Anton Chekhov’s Short Stories 1899

Considered by many to be the world’s greatest writer, (including the professor teaching my English course at Harvard, James Wood), Chekhov was a physician who wrote in the final years of the 19th C and the beginning of the 20th before dying of TB in 1904.

Among his most famous stories are the four I read for Wood’s course:  ‘Gussev’, ‘The Lady with the Dog’, ‘The Bishop’, and ‘Rotchschild’s Fiddle’ written between 1894-1902.  From the voice of a soldier dying on board a ship to a Russian Orthodox bishop who’s dying in his monastery, from the adulterous couple of Dimitri Dmitrich Gurov and Anna Sergeyevna to the music making peasants in a rural village Chekhov was able to discern and detail the humanity and the tragedy in everyday life.

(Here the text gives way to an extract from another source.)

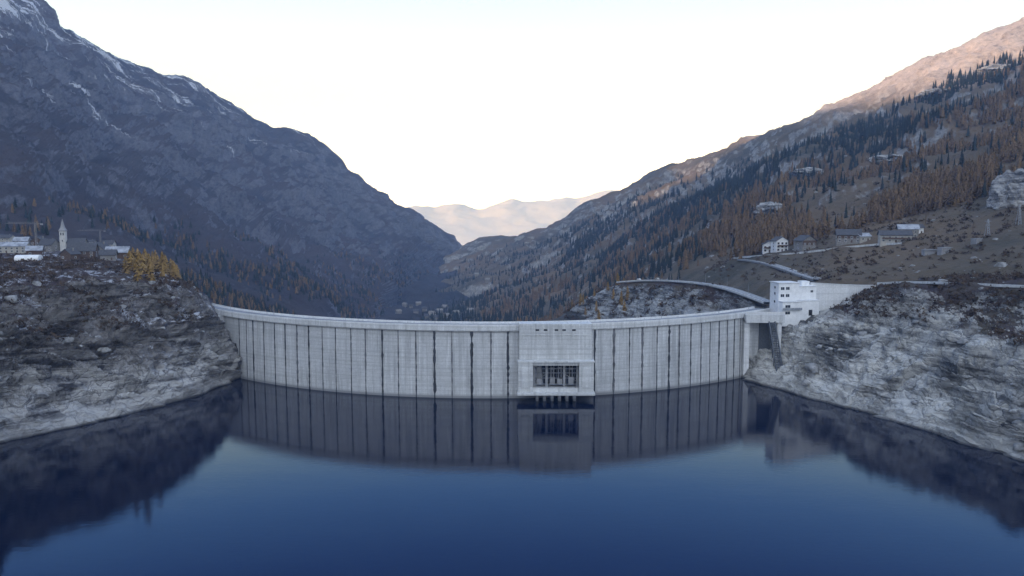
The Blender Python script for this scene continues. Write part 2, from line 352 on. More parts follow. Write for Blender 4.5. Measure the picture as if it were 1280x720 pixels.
patch('right_bank',[
 ('sub',WR),
 WR,
 [(900,462,468),(925,455,466),(950,452,456),(1000,452,434),(1060,450,408),(1130,452,380),(1200,460,352),(1280,480,322),(1420,520,268),(1540,560,235)],
 [(900,450,474),(925,435,474),(960,424,464),(1000,414,450),(1060,402,434),(1130,395,412),(1200,402,386),(1280,415,354),(1420,440,300),(1540,470,262)],
 [(900,430,485),(925,418,482),(960,408,476),(1000,398,468),(1040,389,464),(1065,379,460),(1095,366,456),(1130,361,445),(1200,359,422),(1280,361,392),(1420,370,340),(1540,385,300)],
 [(900,430,500),(925,420,500),(960,405,500),(1000,396,500),(1040,386,505),(1065,372,505),(1095,358,505),(1130,352,500),(1200,345,480),(1280,340,460),(1420,335,420),(1540,335,390)],
 [(900,450,540),(960,420,560),(1040,386,580),(1095,366,580),(1130,360,570),(1200,350,560),(1280,345,540),(1420,340,500),(1540,340,470)]],
 [3,4,10,10,4,2,2],560,400,900,1540,46,M['rock_r'],True,8,1.4,.5,False,6.,samp=.75)
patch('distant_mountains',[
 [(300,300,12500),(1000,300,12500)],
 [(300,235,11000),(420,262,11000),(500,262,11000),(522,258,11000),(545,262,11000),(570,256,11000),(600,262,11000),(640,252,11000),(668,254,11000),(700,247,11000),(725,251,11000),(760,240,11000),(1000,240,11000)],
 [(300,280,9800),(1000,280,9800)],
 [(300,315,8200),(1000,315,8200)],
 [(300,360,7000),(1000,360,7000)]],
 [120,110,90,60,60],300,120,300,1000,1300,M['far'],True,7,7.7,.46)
ys=np.linspace(-4200,1500,120); prof=[(-760,10),(-1000,160),(-1500,560),(-2000,960),(-2350,1120),(-2800,800),(-3400,300)]
V=np.zeros((70,120,3)); tt=np.linspace(0,6,70)
for j,q in enumerate(tt):
    V[j,:,0]=np.interp(q,range(7),[p[0] for p in prof]); V[j,:,2]=np.interp(q,range(7),[p[1] for p in prof]); V[j,:,1]=ys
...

The writer of four classic plays and author of dozens of short stories, Chekhov was admired during  his life by Tolstoy and after his death by short story writers Raymond Carver and William Boyd.  Virginia Woolf wrote in “The Common Reader” of Chekhov as follows:  “But is it the end, we ask? We have rather the feeling that we have overrun our signals; or it is as if a tune had stopped short without the expected chords to close it. These stories are inconclusive, we say, and proceed to frame a criticism based upon the assumption that stories ought to conclude in a way that we recognize. In so doing we raise the question of our own fitness as readers. Where the tune is familiar and the end emphatic—lovers united, villains discomfited, intrigues exposed—as it is in most Victorian fiction, we can scarcely go wrong, but where the tune is unfamiliar and the end a note of interrogation or merely the information that they went on talking, as it is in Tchekov, we need a very daring and alert sense of literature to make us hear the tune, and in particular those last notes which complete the harmony.